Last night Fred and I went out to dinner with friends. At the end of the dinner, one of them pulled a bag out from under the table and said, “Jami, I wanted to give you this because I thought you would appreciate it. ” Here’s what she handed me:

This cookbook, called “Coastal Cookery,” belonged to my friend’s grandmother. It’s a collection of old, handwritten recipes from the Georgia islands–St. Simons, Sea Island, Jekyll, and Sapeloe. It was first published in 1937. I have to do a little digging to find out more. It doesn’t appear to be a very common book, probably familiar mostly to the coastal residents of the area.

What’s special about this particular book are the notes from my friend’s grandmother.
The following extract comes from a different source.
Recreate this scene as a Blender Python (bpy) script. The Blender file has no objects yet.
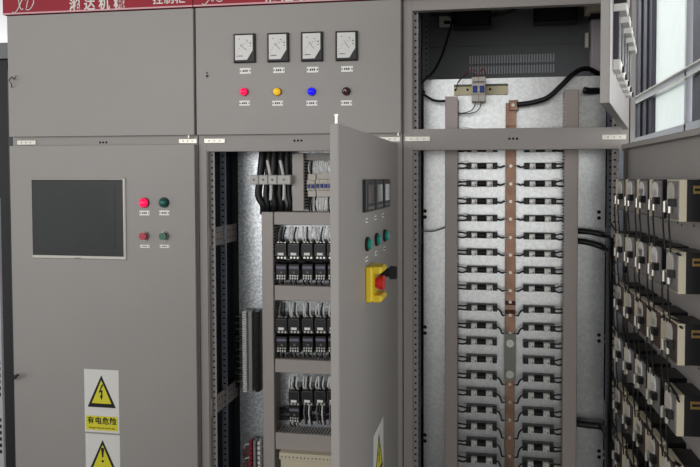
import bpy, math, random
from mathutils import Vector, Matrix
random.seed(7)
S = bpy.context.scene
COL = S.collection

# ------------------------------------------------------------------ camera
FPX, PX, PY, YAW, PIT = 571.86, 417.02, 194.2, .1348, .0277
CX, CD, CH = 1.9346, 2.0573, 1.5
cam = bpy.data.cameras.new('camera'); co = bpy.data.objects.new('camera', cam); COL.objects.link(co)
cam.sensor_width = 36; cam.lens = FPX/700*36
cam.shift_x = (350-PX)/700; cam.shift_y = (PY-233.5)/700
cam.clip_start = .05
co.location = (CX, -CD, CH); co.rotation_euler = (math.pi/2-PIT, 0, YAW)
S.camera = co

# ------------------------------------------------------------------ light
S.view_settings.view_transform = 'Standard'; S.view_settings.look = 'None'
S.view_settings.gamma = 1; S.view_settings.use_curve_mapping = False
S.view_settings.exposure = 0.36
W = bpy.data.worlds.new('world'); S.world = W; W.use_nodes = True
nt = W.node_tree; bg = nt.nodes['Background']
tc = nt.nodes.new('ShaderNodeTexCoord'); sp = nt.nodes.new('ShaderNodeSeparateXYZ')
rp = nt.nodes.new('ShaderNodeValToRGB'); mp = nt.nodes.new('ShaderNodeMapRange')
nt.links.new(tc.outputs['Generated'], sp.inputs[0]); nt.links.new(sp.outputs['Z'], mp.inputs[0])
mp.inputs[1].default_value = -1; mp.inputs[2].default_value = 1
nt.links.new(mp.outputs[0], rp.inputs[0]); nt.links.new(rp.outputs[0], bg.inputs[0])
rp.color_ramp.elements[0].position = .24; rp.color_ramp.elements[0].color = (.12,.122,.12,1)
rp.color_ramp.elements[1].position = .90; rp.color_ramp.elements[1].color = (.10,.10,.10,1)
for p_,c_ in ((.40,(.52,.515,.50,1)),(.495,(.98,.985,.98,1)),(.56,(.90,.91,.92,1)),(.66,(.16,.16,.16,1))):
    e_=rp.color_ramp.elements.new(p_); e_.color=c_
bg.inputs[1].default_value = 1.25
def area(name, loc, rot, sx, sy, power, color):
    l = bpy.data.lights.new(name, 'AREA'); l.shape = 'RECTANGLE'; l.size = sx; l.size_y = sy
    l.energy = power; l.color = color
    o = bpy.data.objects.new(name, l); COL.objects.link(o); o.location = loc; o.rotation_euler = rot
    return o
area('door_fill_light', (-.6,-3.6,1.9), (math.radians(86),0,math.radians(-42)), 2.2, 1.6, 19, (1,.98,.96))  # added low fill from the left, lifts the big right door's inner face
area('window_daylight', (5.4,-2.8,1.3), (math.radians(92),0,math.radians(52)), 2.5, 2.0, 45, (.93,.97,1))
area('outside_daylight', (4.6,1.9,2.4), (math.radians(90),0,math.radians(90)), 3.5, 2.4, 70, (.96,.98,1))
area('rear_hall_light', (1.5,3.4,3.9), (0,0,0), 3, 1, 40, (1,1,1))

# ------------------------------------------------------------------ measuring helpers
_cy,_sy,_cp,_sp = math.cos(YAW),math.sin(YAW),math.cos(PIT),math.sin(PIT)
_R = Vector((_cy,_sy,0)); _fw = Vector((-_sy,_cy,0))
_F = _fw*_cp+Vector((0,0,-_sp)); _U = _fw*_sp+Vector((0,0,_cp)); _C = Vector((CX,-CD,CH))
def ray(x, y): return _F+_R*((x-PX)/FPX)-_U*((y-PY)/FPX)
def at(x, y, Y):
    d = ray(x, y); p = _C+d*((Y+CD)/d.y); return p
def ax(x, Y, y=233): return at(x, y, Y).x
def az(y, Y, x=420): return at(x, y, Y).z

# ------------------------------------------------------------------ materials
def lin(c):
    return tuple(((v/255)/12.92 if v/255 <= .04045 else ((v/255+.055)/1.055)**2.4) for v in c)+(1,)
MATS = {}
def mat(name, c, rough=.5, metal=0., var=.06, scale=9., bump=0., spec=.5, coat=0., kind='noise', c2=None, bscale=120):
    if name in MATS: return MATS[name]
    m = bpy.data.materials.new(name); m.use_nodes = True; n = m.node_tree; b = n.nodes['Principled BSDF']
    c = lin(c)
    t = n.nodes.new('ShaderNodeTexCoord')
    if kind == 'voronoi':
        x = n.nodes.new('ShaderNodeTexVoronoi'); x.inputs['Scale'].default_value = scale
        src = n.nodes.new('ShaderNodeSeparateColor'); n.links.new(x.outputs['Color'], src.inputs[0]); fac = src.outputs[0]
    else:
        x = n.nodes.new('ShaderNodeTexNoise'); x.inputs['Scale'].default_value = scale; x.inputs['Detail'].default_value = 4
        fac = x.outputs['Fac']
    n.links.new(t.outputs['Object'], x.inputs['Vector'])
    r = n.nodes.new('ShaderNodeValToRGB'); n.links.new(fac, r.inputs[0])
    r.color_ramp.elements[0].position = .25; r.color_ramp.elements[1].position = .75
    if c2 is not None: a, d = c, lin(c2)
    else:
        a = tuple(v*(1-var) for v in c[:3])+(1,); d = tuple(min(1,v*(1+var)) for v in c[:3])+(1,)
    r.color_ramp.elements[0].color = a; r.color_ramp.elements[1].color = d
    n.links.new(r.outputs[0], b.inputs['Base Color'])
    b.inputs['Roughness'].default_value = rough; b.inputs['Metallic'].default_value = metal
    b.inputs['Specular IOR Level'].default_value = spec; b.inputs['Coat Weight'].default_value = coat
    if bump:
        nn = n.nodes.new('ShaderNodeTexNoise'); nn.inputs['Scale'].default_value = bscale
        n.links.new(t.outputs['Object'], nn.inputs['Vector'])
        bb = n.nodes.new('ShaderNodeBump'); bb.inputs['Strength'].default_value = bump; bb.inputs['Distance'].default_value = .002
        n.links.new(nn.outputs['Fac'], bb.inputs['Height']); n.links.new(bb.outputs[0], b.inputs['Normal'])
    MATS[name] = m; return m
def glow(name, c, strength, rough=.25):
    m = mat(name, c, rough, 0, .03)
    b = m.node_tree.nodes['Principled BSDF']
    b.inputs['Emission Color'].default_value = lin(c); b.inputs['Emission Strength'].default_value = strength
    return m
PAINT = mat('grey_powder_coat', (160,155,151), .42, 0, .03, 3, .12, .5)
PAINT2 = mat('grey_powder_coat_frame', (160,154,150), .45, 0, .03, 3, .1)
INNER = mat('inside_grey_steel', (120,122,124), .5, .2, .08, 4, .1)
DARKST = mat('dark_blue_steel', (84,96,112), .45, .4, .12, 5, .1)
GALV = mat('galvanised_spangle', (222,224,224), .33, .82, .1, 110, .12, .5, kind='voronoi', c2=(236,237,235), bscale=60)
GALV2 = mat('galvanised_post', (178,184,192), .4, .8, .08, 40, .15)
SILV = mat('bright_nickel', (225,222,214), .3, .7, .05, 20)
HINGE = mat('pale_zinc_hinge', (222,218,208), .35, .45, .05, 20)
HOLE = mat('hole_black', (14,14,16), .8, 0, 0)
RED = mat('banner_red', (158,12,40), .55, 0, .05, 3)
WHITE = mat('sticker_white', (228,226,220), .5, 0, .02)
LABEL = mat('label_white', (250,248,242), .5, 0, .02)
YEL = mat('sign_yellow', (226,216,48), .5, 0, .03)
BLACK = mat('plastic_black', (22,21,23), .42, 0, .1)
BLACK2 = mat('matte_black', (30,28,30), .6, 0, .1)
INK = mat('ink_black', (18,16,16), .7, 0, 0)
DUCT = mat('duct_grey', (176,168,162), .38, 0, .03, 4)
DUCT3 = mat('duct_grey_brown', (182,170,164), .3, 0, .04, 3, coat=.1)
CABLE = mat('cable_black', (20,19,21), .45, 0, .1)
WIREW = mat('wire_white', (236,234,230), .5, 0, .04)
WIREG = mat('wire_grey', (120,118,118), .5, 0, .05)
WIRER = mat('wire_red', (150,34,44), .5, 0, .05)
COPPER = mat('copper', (184,148,128), .42, .85, .1, 14, .2, c2=(132,102,84))
CREAM = mat('cream_plastic', (222,212,186), .5, 0, .03)
BEIGE = mat('beige_rail', (216,204,170), .45, .1, .05, 20)
MCB = mat('breaker_grey_white', (206,200,190), .5, 0, .03)
BLUE = mat('toggle_blue', (30,56,140), .4, 0, .05)
SCREEN = mat('screen_glass', (34,40,40), .12, 0, .3, 3, spec=.35)
BEZEL = mat('bezel_silver', (196,192,184), .35, .3, .02)
ALU = mat('aluminium_profile', (206,208,212), .35, .6, .04, 10)
ALUD = mat('dark_aluminium', (80,78,90), .4, .4, .08, 10)
BROWN = mat('brown_bakelite', (74,60,54), .5, 0, .2, 30)
METERF = mat('meter_face', (226,224,220), .25, 0, .03, 60)
GOLD = mat('brass_plate', (170,140,84), .4, .5, .15, 90)
FLOOR = mat('floor_concrete', (128,129,124), .5, 0, .12, 2, .1)
WALLM = mat('wall_plaster', (215,217,218), .7, 0, .04, 2)
DGREEN = mat('dark_green_steel', (62,72,72), .5, .2, .1)

# ------------------------------------------------------------------ mesh builder
class MB:
    def __init__(s): s.v=[]; s.f=[]; s.mi=[]; s.m=[]; s.sm=[]
    def _m(s, m):
        if m not in s.m: s.m.append(m)
        return s.m.index(m)
    def add(s, vs, fs, m, smooth=False):
        o=len(s.v); k=s._m(m); s.v+= [tuple(v) for v in vs]
        for f in fs: s.f.append([o+i for i in f]); s.mi.append(k); s.sm.append(smooth)
        return s
    def box(s, x0,x1,y0,y1,z0,z1, m, ch=0.):
        if x0>x1:x0,x1=x1,x0
        if y0>y1:y0,y1=y1,y0
        if z0>z1:z0,z1=z1,z0
        if ch:      # chamfer the vertical+horizontal edges facing -y
            c=min(ch,(x1-x0)*.4,(z1-z0)*.4,(y1-y0)*.8)
            vs=[(x0,y1,z0),(x1,y1,z0),(x1,y1,z1),(x0,y1,z1),(x0,y0+c,z0),(x1,y0+c,z0),(x1,y0+c,z1),(x0,y0+c,z1),
                (x0+c,y0,z0+c),(x1-c,y0,z0+c),(x1-c,y0,z1-c),(x0+c,y0,z1-c)]
            fs=[(0,3,2,1),(0,1,5,4),(1,2,6,5),(2,3,7,6),(3,0,4,7),(4,5,9,8),(5,6,10,9),(6,7,11,10),(7,4,8,11),(8,9,10,11)]
            return s.add(vs,fs,m)
        vs=[(x,y,z) for z in (z0,z1) for y in (y0,y1) for x in (x0,x1)]
        return s.add(vs,[(0,2,3,1),(4,5,7,6),(0,1,5,4),(2,6,7,3),(0,4,6,2),(1,3,7,5)],m)
    def cyl(s, c, r, h, m, axis='y', n=14, r2=None, smooth=True):
        """from c along axis by h"""
        r2=r if r2 is None else r2; c=Vector(c)
        A={'x':(Vector((0,1,0)),Vector((0,0,1)),Vector((1,0,0))),'y':(Vector((1,0,0)),Vector((0,0,1)),Vector((0,1,0))),'z':(Vector((1,0,0)),Vector((0,1,0)),Vector((0,0,1)))}[axis]
        a=[c+A[0]*r*math.cos(2*math.pi*i/n)+A[1]*r*math.sin(2*math.pi*i/n) for i in range(n)]
        b=[c+A[2]*h+A[0]*r2*math.cos(2*math.pi*i/n)+A[1]*r2*math.sin(2*math.pi*i/n) for i in range(n)]
        s.add(a+b,[(i,(i+1)%n,n+(i+1)%n,n+i) for i in range(n)],m,smooth)
        s.add(a,[tuple(range(n))],m); s.add(b,[tuple(range(n))],m)
        return s
    def dome(s, c, r, h, m, n=14, k=4, sgn=-1):
        """dome on plane y=c.y bulging towards -y"""
        c=Vector(c); vs=[]; fs=[]
        for j in range(k):
            a=math.pi/2*j/k
            for i in range(n):
                t=2*math.pi*i/n; vs.append(c+Vector((r*math.cos(a)*math.cos(t), sgn*h*math.sin(a), r*math.cos(a)*math.sin(t))))
        vs.append(c+Vector((0,sgn*h,0)))
        for j in range(k-1):
            for i in range(n): fs.append((j*n+i,j*n+(i+1)%n,(j+1)*n+(i+1)%n,(j+1)*n+i))
        for i in range(n): fs.append(((k-1)*n+i,(k-1)*n+(i+1)%n,k*n))
        return s.add(vs,fs,m,True)
    def tube(s, pts, r, m, n=6, sub=4):
        P=[Vector(p) for p in pts]
        if len(P)>2 and sub>1:
            Q=[]
            for i in range(len(P)-1):
                p0=P[max(i-1,0)];p1=P[i];p2=P[i+1];p3=P[min(i+2,len(P)-1)]
                for j in range(sub):
                    t=j/sub
                    Q.append(.5*((2*p1)+(p2-p0)*t+(2*p0-5*p1+4*p2-p3)*t*t+(3*p1-p0-3*p2+p3)*t**3))
            Q.append(P[-1]); P=Q
        vs=[];fs=[];up=None
        for i,p in enumerate(P):
            d=(P[min(i+1,len(P)-1)]-P[max(i-1,0)])
            if d.length<1e-9: d=Vector((0,0,1))
            d.normalize()
            if up is None: up=d.orthogonal().normalized()
            up=(up-d*up.dot(d)); up=up.normalized() if up.length>1e-6 else d.orthogonal().normalized()
            w=d.cross(up)
            for k in range(n):
                a=2*math.pi*k/n; vs.append(p+up*r*math.cos(a)+w*r*math.sin(a))
        for i in range(len(P)-1):
            for k in range(n): fs.append((i*n+k,i*n+(k+1)%n,(i+1)*n+(k+1)%n,(i+1)*n+k))
        fs.append(tuple(range(n))); fs.append(tuple((len(P)-1)*n+k for k in range(n)))
        return s.add(vs,fs,m,True)
    def poly(s, pts, y0, y1, m):
        """prism of an xz outline between y0 and y1"""
        n=len(pts); a=[(x,y0,z) for x,z in pts]; b=[(x,y1,z) for x,z in pts]
        s.add(a+b,[(i,(i+1)%n,n+(i+1)%n,n+i) for i in range(n)],m); s.add(a,[tuple(range(n))],m); s.add(b,[tuple(range(n))[::-1]],m)
        return s
    def build(s, name, parent=None, off=(0,0,0), bevel=0.):
        me=bpy.data.meshes.new(name); o=Vector(off)
        me.from_pydata([tuple(Vector(v)-o) for v in s.v],[],s.f); 
        for m in s.m: me.materials.append(m)
        for p,k,sm in zip(me.polygons,s.mi,s.sm): p.material_index=k; p.use_smooth=sm
        me.validate(); me.update()
        import bmesh
        bm=bmesh.new(); bm.from_mesh(me); bmesh.ops.recalc_face_normals(bm, faces=bm.faces[:]); bm.to_mesh(me); bm.free()
        ob=bpy.data.objects.new(name,me); COL.objects.link(ob)
        if parent is not None: ob.parent=parent
        if bevel:
            b=ob.modifiers.new('bevel','BEVEL'); b.width=bevel; b.segments=2; b.limit_method='ANGLE'; b.angle_limit=math.radians(40)
        return ob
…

According to my friend, her grandmother had an eighth-grade education but possessed unusual skills in planning and preparing food, from family meals to large formal dinner parties. And she had to, since her husband was a state senator for many years.

Here is one of the grandmother’s cookie recipes, written on the blank page facing the book’s Table of Contents.

My friend tells me that this was one of her favorite recipes growing up, so the grandmother must have made it many times. But the writing here is that of an elderly woman, slightly crooked, very painstaking. What compelled her, I wonder, to write it down at that moment? Did she want to make sure it was preserved? Did she want to make sure someone else would make those cookies for children and grandchildren?

This may be one of the best gifts I’ve ever received. I’m going to make sure those cookies get made again, and soon.